Ex-Milwaukeean seeks revenge on anti-Semitism with laughter | Wisconsin Jewish Chronicle

Ex-Milwaukeean seeks revenge on anti-Semitism with laughter

I have often thought that if anti-Semites hadn’t used the idea of an “international Jewish conspiracy to rule the world” as an excuse for attempted genocide, the concept would be hysterically funny.

Not only are the odds ridiculous, with only about one of every 450 people on the planet being a Jew; but I know it is hard to get a critical mass of Jews to agree with each other long enough to run a bingo game, much less the world.

Yet it took former Milwaukeean David Deutsch and Joshua Neuman — humor editor and editor-in-chief, respectively, of the irreverent Heeb: The New Jew Review magazine — to perceive the humor of the idea and to inflate it.

The result is “The Big Book of Jewish Conspiracies” (St. Martin’s Griffin, paperback, $13.95), which was published in April.

In its 269 pages, the authors smite with satire nearly all the stories Jew-haters have concocted through history from poisoning wells in the Middle Ages to the Sept. 11 terror attacks.

In fact, it was Sept. 11 that inspired the idea. Deutsch, 36, said in a telephone interview, “We had this reaction after 9/11 where all this conspiracy stuff was coming out of the Muslim world” about how Jews or Israel were responsible. “Our initial reaction was, ‘This would be absurd if it was not revolting.’ Then we decided it was just absurd.”

While “the traditional responses to anti-Semitism” are serious and condemning, Deutsch and Neuman believe that “the best revenge is to laugh well,” Deutsch said. “Whatever is going on in anti-Semites’ heads, they would rather be condemned than become the butt of a Jewish joke.”

“If you’re feeling powerless, and you paint swastikas and graffiti on buildings or tombstones, and you have all these people condemning you, you feel you have power,” he continued. “But when you vandalize a synagogue and people correct your spelling — that’s the opposite of what they want.”

Still, it took a couple of years before the writing began. Shortly after Deutsch joined the staff of Heeb in the summer of 2003, an agent asked him and Neuman if they had “any ideas” for a book, and “That’s the idea we had,” Deutsch said.

They worked on it from the fall of 2003 to June of 2004. Each would write something and the other would review it. Deutsch said they tried to “write in the same voice,” and succeeded well enough that often they couldn’t remember which one wrote which joke.

Questions of taste

Deutsch acknowledged that some — okay, a lot — of the book’s humor might not be in what many would consider good taste. “We understand that not everybody is going to like this,” he said.

He mentioned particularly a chapter on the Holocaust, which takes off on “the actual claims of Holocaust deniers … We’re not making fun of the Holocaust, but of Holocaust denial.”

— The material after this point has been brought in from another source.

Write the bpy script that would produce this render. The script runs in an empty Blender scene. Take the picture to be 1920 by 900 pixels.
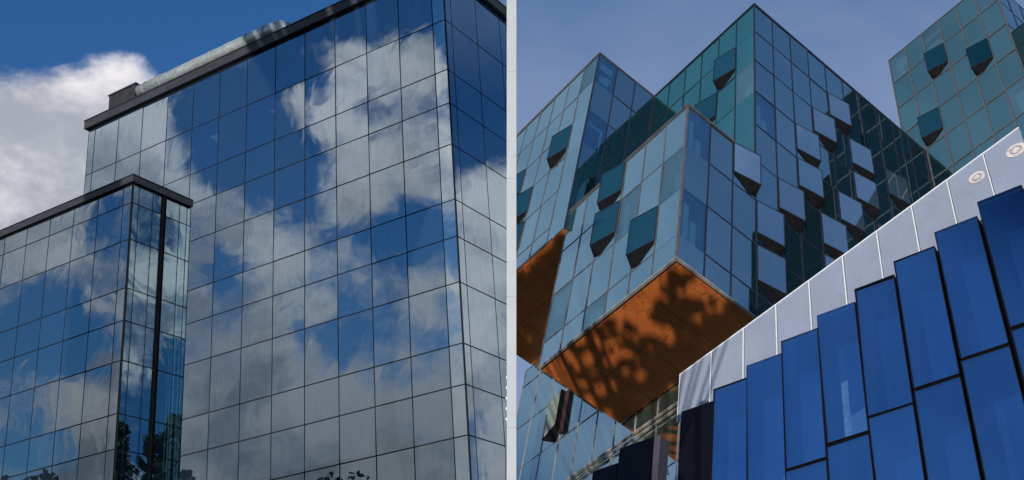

As for the book’s frequent sexual humor, “I don’t go for the gratuitous,” Deutsch said. “I do make a distinction between using expletives and sexual images for humor as opposed to arousal. But if a person is aroused by [the book], that person has too many other issues to deal with.”

In any event, taste questions evidently have not stood in the way of the book’s favorable reception in such publications as the New York Jewish Week and the Forward, Deutsch said. “We actually keep waiting for the other shoe to drop and a backlash. But it hasn’t happened.”

Deutsch, son of Suzanne and Henri Zvi Deutsch, was born in Tel Aviv but grew up on Milwaukee’s west side. He graduated from the Hillel Academy, Rufus King High School and the University of Wisconsin-Madison with a history major, then began graduate work in Hebrew and Jewish studies at New York University.

During his graduate studies, he began working as a teacher at a New York City-area yeshiva high school, a position he still holds. He also made some attempts at stand-up comedy.
Ultimately, he found himself “falling out of love with academia” and “I decided my time would be better spent writing pseudo-history rather than real history. And my advisors would probably agree.”

“[My brother is] considerably more diligent than I am,” he said of Nathaniel Deutsch, associate professor of religion at Swarthmore College and author of a real history about “The Maiden of Ludmir,” the sole Hasidic female rebbe.

“I am definitely writing pseudo-history, which I can do from my living room, as opposed to having to schlep to two or three continents, like my brother did.”